The law is questionable, critics say, when it comes to determining average five-year use for a site that radically changes uses.

A key example is the nearly three-acre site at 4th/5th and Arizona, which is now primarily composed of two banks and parking but is being considered for a 12-story, 357,000-square-foot hotel/mixed-use project downtown.

According to the City, a new building can exceed the limits of its site, but must pay for the additional water use to be offset elsewhere in the community.

All projects in plan check, or that had received a building permit before June 30, are exempted from the new law.

For builders who fall under the ordinance, the City said a consultant will provide design assistance about water saving devices and systems, such as grey water systems, recirculating hot water systems, irrigation systems and high efficiency toilets.

Projects will be required to determine their new water demand using a calculator available now at sustainablesm.org/water.

“All developers will be required to use these calculators, so they can not invent outcomes that benefit them,” said Dean Kubani, who is the City’s chief sustainability officer and assistant director of the public works department.

The demand for water must be offset prior to the development being approved, Kubani said.

New buildings that potentially need far more water than the existing site are compared with similar buildings elsewhere, he said.

Using such a measuring stick is a “reasonable and achievable standard” which helps protect the City from litigation seeking to invalidate the entire ordinance, Kubani said.

He also said the in-lieu fee covers the actual cost to “offset the water demand generated by a new development.”

For example, if a new developer is going to exceed the cap on water use for a project, the developer is required -- before being allowed to build -- to pay for efficiency changes, like better toilets, at older buildings.

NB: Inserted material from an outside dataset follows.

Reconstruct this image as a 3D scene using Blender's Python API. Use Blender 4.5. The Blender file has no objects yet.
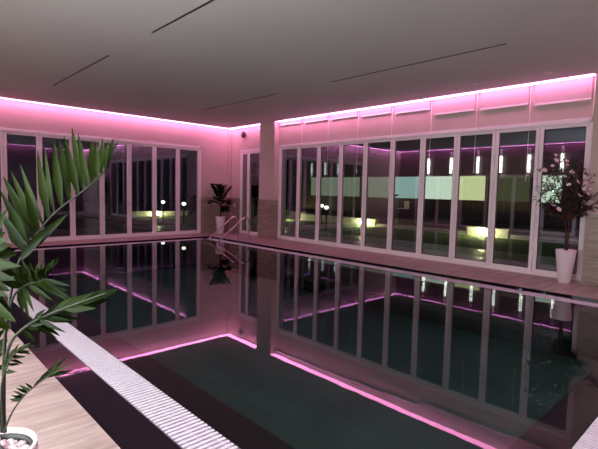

The new law, said City Manager Rick Cole, sets a higher standard for developers in helping communities combat dry times and looming issues such as climate change.

“Far from being a “giveaway” to developers, Santa Monica is one of the first jurisdictions in all of California to go beyond this standard,” Cole said.

“The goal of the new ordinance is to eliminate increased demand by new development over the parcel baseline,” he said.

Cole, who has tangled slow-growth advocates over development, said the water law is new and thus “not perfect.”

“We welcome critical scrutiny and suggestions about how to fine-tune our approach for maximum effectiveness” of the water ordinance, he said.

Cole said concerns raised by at least one news source that develpers will be allowed to exceed the cap by paying fees “do not appear to be a well-intentioned effort to seek improvements.”

Instead, he said, those concerns are “a deliberate effort to discredit a major step forward for the environment and meeting Santa Monica’s ambitious goal of eliminating reliance on imported water.”